**** DATASET EXCERPT

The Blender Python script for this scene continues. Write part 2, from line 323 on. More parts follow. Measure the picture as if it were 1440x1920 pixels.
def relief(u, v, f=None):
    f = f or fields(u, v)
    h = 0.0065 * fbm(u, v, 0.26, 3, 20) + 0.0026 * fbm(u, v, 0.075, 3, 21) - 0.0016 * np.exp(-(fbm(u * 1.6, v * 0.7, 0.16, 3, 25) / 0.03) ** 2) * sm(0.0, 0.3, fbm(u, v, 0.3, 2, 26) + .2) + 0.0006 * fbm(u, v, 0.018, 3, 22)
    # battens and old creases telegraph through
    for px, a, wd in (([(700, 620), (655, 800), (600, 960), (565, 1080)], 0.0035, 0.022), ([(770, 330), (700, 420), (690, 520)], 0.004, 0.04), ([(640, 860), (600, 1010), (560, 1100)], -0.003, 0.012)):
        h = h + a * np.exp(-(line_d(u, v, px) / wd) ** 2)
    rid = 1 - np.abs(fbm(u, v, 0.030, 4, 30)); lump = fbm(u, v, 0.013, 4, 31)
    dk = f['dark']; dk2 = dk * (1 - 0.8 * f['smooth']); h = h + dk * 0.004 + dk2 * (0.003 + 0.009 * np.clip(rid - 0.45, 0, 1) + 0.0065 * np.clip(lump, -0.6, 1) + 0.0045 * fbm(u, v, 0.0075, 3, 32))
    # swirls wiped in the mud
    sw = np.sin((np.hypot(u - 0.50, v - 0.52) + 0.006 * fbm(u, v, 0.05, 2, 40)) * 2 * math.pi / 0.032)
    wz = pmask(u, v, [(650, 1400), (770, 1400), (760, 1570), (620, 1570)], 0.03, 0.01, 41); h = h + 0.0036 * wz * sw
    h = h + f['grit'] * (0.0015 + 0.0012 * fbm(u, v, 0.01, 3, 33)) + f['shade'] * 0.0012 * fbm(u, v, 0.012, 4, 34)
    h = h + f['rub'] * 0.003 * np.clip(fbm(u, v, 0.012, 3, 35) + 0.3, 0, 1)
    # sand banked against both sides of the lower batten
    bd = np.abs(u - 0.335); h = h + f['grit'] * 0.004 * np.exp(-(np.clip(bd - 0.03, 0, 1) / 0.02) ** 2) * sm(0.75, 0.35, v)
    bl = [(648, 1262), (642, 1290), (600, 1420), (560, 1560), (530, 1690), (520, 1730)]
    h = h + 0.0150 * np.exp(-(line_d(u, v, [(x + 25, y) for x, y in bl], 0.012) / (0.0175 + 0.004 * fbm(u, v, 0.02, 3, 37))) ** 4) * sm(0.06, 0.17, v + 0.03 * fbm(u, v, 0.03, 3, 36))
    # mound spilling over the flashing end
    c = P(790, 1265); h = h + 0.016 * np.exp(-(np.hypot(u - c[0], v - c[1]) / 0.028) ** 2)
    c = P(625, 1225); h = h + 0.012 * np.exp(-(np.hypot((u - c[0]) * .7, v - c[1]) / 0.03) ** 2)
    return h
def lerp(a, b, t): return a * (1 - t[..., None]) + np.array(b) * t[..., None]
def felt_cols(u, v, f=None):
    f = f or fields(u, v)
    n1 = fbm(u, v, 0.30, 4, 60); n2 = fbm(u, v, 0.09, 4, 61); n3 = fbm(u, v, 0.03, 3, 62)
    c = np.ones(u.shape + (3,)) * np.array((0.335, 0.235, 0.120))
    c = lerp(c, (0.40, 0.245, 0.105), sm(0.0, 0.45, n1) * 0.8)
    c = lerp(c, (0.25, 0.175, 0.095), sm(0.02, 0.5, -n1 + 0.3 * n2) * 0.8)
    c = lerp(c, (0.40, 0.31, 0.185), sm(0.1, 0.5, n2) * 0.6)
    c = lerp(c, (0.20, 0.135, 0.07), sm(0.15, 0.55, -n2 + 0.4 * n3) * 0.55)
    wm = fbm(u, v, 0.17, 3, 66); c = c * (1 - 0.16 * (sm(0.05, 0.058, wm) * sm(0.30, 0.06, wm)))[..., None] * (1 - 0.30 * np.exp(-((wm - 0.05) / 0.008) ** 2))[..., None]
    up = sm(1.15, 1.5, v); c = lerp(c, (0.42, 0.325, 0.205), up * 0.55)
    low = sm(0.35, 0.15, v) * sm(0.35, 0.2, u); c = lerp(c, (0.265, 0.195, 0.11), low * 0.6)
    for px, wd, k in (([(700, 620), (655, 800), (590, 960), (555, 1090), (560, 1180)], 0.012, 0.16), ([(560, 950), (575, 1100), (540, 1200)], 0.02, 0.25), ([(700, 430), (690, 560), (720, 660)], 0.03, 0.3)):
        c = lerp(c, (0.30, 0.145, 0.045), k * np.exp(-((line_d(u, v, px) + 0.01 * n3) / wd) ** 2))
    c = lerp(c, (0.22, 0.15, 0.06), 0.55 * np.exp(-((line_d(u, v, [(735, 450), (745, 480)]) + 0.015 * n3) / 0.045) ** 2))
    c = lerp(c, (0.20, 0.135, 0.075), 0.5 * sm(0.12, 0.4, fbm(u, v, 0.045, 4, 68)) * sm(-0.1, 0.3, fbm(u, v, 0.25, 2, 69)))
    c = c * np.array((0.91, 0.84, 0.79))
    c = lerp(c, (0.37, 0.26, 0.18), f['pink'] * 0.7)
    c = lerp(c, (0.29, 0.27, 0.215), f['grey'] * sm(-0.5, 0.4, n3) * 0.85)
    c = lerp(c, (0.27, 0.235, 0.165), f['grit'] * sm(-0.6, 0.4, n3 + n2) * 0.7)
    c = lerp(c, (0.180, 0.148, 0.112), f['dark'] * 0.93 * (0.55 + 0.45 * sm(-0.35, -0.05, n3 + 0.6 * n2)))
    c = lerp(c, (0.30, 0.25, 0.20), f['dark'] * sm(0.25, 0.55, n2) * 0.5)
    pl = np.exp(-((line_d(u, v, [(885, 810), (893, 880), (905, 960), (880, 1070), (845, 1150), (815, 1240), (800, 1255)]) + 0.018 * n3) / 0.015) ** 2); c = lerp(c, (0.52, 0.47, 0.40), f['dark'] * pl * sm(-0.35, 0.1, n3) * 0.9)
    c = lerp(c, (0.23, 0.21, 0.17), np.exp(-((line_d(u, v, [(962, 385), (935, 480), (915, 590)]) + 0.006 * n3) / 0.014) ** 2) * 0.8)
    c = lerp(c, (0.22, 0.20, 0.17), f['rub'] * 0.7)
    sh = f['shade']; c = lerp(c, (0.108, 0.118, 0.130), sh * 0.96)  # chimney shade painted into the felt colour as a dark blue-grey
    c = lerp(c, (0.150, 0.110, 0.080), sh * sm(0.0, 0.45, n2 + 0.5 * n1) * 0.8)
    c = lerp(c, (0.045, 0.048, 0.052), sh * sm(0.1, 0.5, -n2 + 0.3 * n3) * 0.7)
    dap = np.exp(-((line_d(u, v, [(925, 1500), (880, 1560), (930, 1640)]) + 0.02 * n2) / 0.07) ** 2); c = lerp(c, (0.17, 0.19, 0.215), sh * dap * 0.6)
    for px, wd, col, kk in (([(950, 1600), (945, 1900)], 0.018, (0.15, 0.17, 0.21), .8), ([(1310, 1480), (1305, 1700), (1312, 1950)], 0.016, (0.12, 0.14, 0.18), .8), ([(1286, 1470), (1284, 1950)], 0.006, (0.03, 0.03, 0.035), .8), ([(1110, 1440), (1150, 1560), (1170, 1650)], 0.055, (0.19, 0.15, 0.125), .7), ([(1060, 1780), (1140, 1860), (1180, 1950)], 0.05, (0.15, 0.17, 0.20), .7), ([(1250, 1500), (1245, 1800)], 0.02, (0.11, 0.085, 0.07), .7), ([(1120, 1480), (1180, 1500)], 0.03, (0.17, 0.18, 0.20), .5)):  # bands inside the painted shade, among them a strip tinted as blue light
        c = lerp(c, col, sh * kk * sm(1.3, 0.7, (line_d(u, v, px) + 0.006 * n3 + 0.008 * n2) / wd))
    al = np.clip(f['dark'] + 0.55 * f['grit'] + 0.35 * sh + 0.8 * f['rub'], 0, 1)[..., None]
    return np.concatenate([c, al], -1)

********

> SHORT PROBLEM: Beginning at the line that contains "c = lerp(c, col, sh", retype each line of the listing up to and including the last one, exactly as it stands, and nothing else.

> THE REPLY:
        c = lerp(c, col, sh * kk * sm(1.3, 0.7, (line_d(u, v, px) + 0.006 * n3 + 0.008 * n2) / wd))
    al = np.clip(f['dark'] + 0.55 * f['grit'] + 0.35 * sh + 0.8 * f['rub'], 0, 1)[..., None]
    return np.concatenate([c, al], -1)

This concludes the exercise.